AMSTE, which stands for Affordable Moving Surface Target Engagement, works by allowing seekerless weapons, such as the baseline JDAM, to receive GPS updates in flight from aircraft that have radars on board with a ground-moving-target-indication (GMTI) mode. Such radars are resident today on E-8C Joint Surveillance Target Attack Radar System (Joint STARS) aircraft and will be on future platforms like the F-35 Lightning II stealth fighter jet. The concept requires software modifications to the radars and the installation of antennas and a datalink on the munitions.
Northrop Grumman [NOC] matured AMSTE technologies and validated them earlier this decade against moving targets on land under a Defense Advanced Research Projects Agency-sponsored project. The Air Force took an interest in the concept since Pacific Air Forces (PACAF) had identified the need for a near-term, all-weather, precision maritime-strike capability. AMSTE also works with other seekerless glide munitions, such as the Raytheon [RTN]-built Joint Stand Off Weapon (JSOW).
In November 2004, PACAF experimented with the AMSTE capability on the 2,000-pound version of the JDAM and on the JSOW during the Resultant Fury exercise off of the coast of Hawaii (Defense Daily, Nov. 29, 2004). Based on the results of the exercise, the Air Force decided to procure the AMSTE capability for the 2,000-pound JDAM, with the goal of fielding the capability before the end of the decade (Defense Daily, Aug. 23, 2006).
But subsequently, the service realized that, while the modified JDAMs worked as intended, the demands for an airborne support infrastructure to make the concept work were too great, Judy Stokley, the Air Force’s deputy program executive officer for Weapons, told Defense Daily during an interview Oct. 10 at the symposium.
“To use a JDAM, which doesn’t have a datalink and is not powered, against a moving maritime target required an overhead architecture of surveillance and information platforms,” she said. “It took three platforms to get one JDAM on a moving target, so the warfighters decided that that was not worth investing in because that is just too hard to set up.”
Northrop Grumman spokesman Jim Stratford, said: “We still think that it is a viable technology and we are going to continue to work with the Air Force.”
The company does not believe that the AMSTE architecture is too complicated, he noted.
“Two aircraft with GMTI radar–they don’t even have to be Joint STARS,” he said.
But instead, Stokley said, the Air Force’s focus is on maturing weapons concepts that have a datalink like the JASSM MI and the SDB II because “with the datalink, you can give information directly to the weapon.”

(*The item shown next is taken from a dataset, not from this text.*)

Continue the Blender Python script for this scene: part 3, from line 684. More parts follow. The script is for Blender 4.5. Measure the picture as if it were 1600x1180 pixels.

In the interim, she said, the Air Force is procuring a limited set of Laser JDAMs. According to presentation slides by speakers at the symposium, the service is ordering 400 Laser JDAMs, while the Navy is procuring 200 of them.
“That gives some capability,” Stokley explained, “and then married with what the Navy is doing, the services decided that they could deal with that so we can get a more robust solution out there.”
The Navy, for its part, is procuring a new variant of the JSOW, designated the JSOW-C1, that will have a datalink for in-flight targeting update to strike movers at sea, Capt. Mat Winter, the Navy’s program manager for Precision Strike Weapons, said at the symposium.
The sea service is also acquiring the Harpoon Block III strike missile, which has a similar datalink and networking capabilities, and continues to refine its Standoff Land Attack Missile-Expanded Response system, he said. A recent software upgrade of the latter missile now allows it to hit moving targets traveling up to 40 miles per hour, Winter said.
Winter said the Navy is also interested in the JASSM MI. But as with the Air Force, the future of JASSM MI rests on the ability of contractor Lockheed Martin [LMT] to overcome reliability issues with the baseline configuration of the stealthy cruise missile. These issues led the Pentagon’s acquisition czar to freeze government-sponsored activities on the maritime interdiction version and associated datalink development until that time (Defense Daily, June 7).
“Assuming we get the JASSM back on course, we can get the maritime up and running again, and maybe be a little late, but still out in the field,” Maj. Gen. David Eidsaune, the Air Force’s program executive officer for Weapons, told Defense Daily Oct. 10.